Though none of the teams advanced past the preliminaries, Clark said that the responders, people in charge of giving feedback, said really good things about the different Newman pairs’ performances.

Clark said that along with the competition, the week was also filled with different workshops, shows, musicals, and play readings.  The workshops included topics such as playwriting, choreography, acting, etc.

Clark said they learned a lot from these workshops, and they have helped prepare them for everything that is coming up in the theatre department this semester.

“We’re all just so ready.  We have this new information, this new motivation to proceed in directing and acting and writing, and really honing our crafts.  And I think that’s sort of what the experience was all about,” he said.

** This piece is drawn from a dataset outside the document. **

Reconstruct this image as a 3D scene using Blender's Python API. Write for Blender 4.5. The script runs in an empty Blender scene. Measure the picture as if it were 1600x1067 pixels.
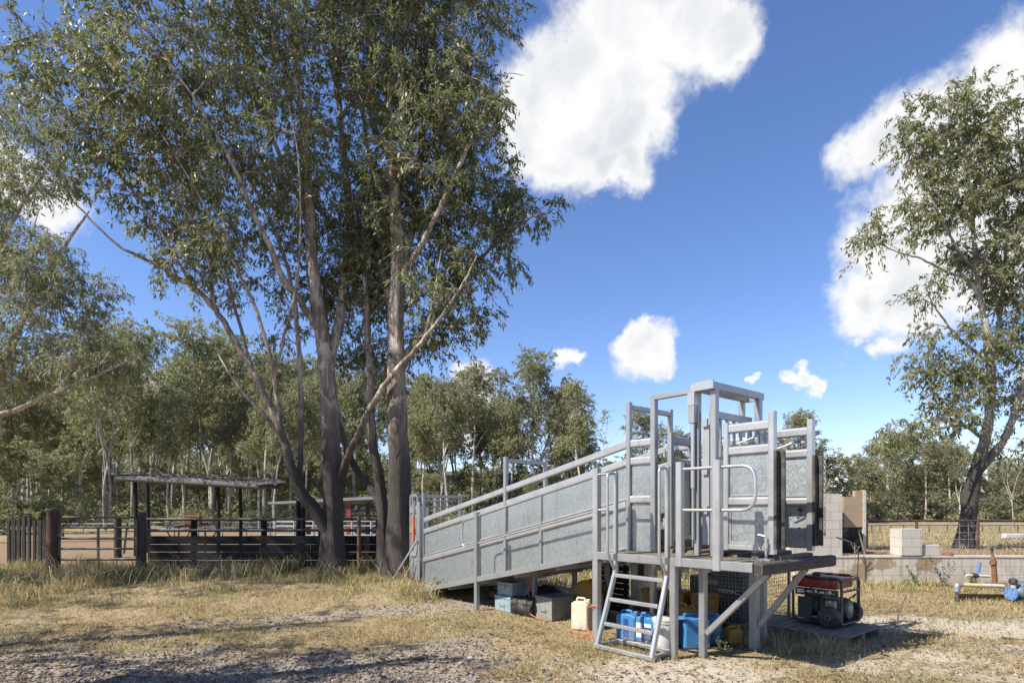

Rusk was sick during the festival, so she was unable to compete.  However, she still took the opportunity to enjoy the other events the festival was offering since she was already registered.

“I would go to shows, and I would go to workshops and stuff.  I was not going to just sit out on the whole thing.  I just didn’t want to be like coughing during my audition.  It’s like it’s not worth trying to power through and know I’m not going to advance just because of this,” Rusk said.

Rusk said that being there at the festival is the important part, not competing.

There was one major drawback from the trip and that was the cold weather, Rusk said.

“The whole time, everyone kept kind of clinging to the idea that, ‘Okay, at least it’s not North Dakota’...I think the warmest it got was maybe in the 30s, but other than that it would be like in the negatives,” she said.

Overall, Clark said he found this trip enriching.

“The week was a very surreal experience and it proved how powerful theater as an art form is...and it really made me think about how right I was when I took the decision to start studying Theater and English and the arts in general,” he said.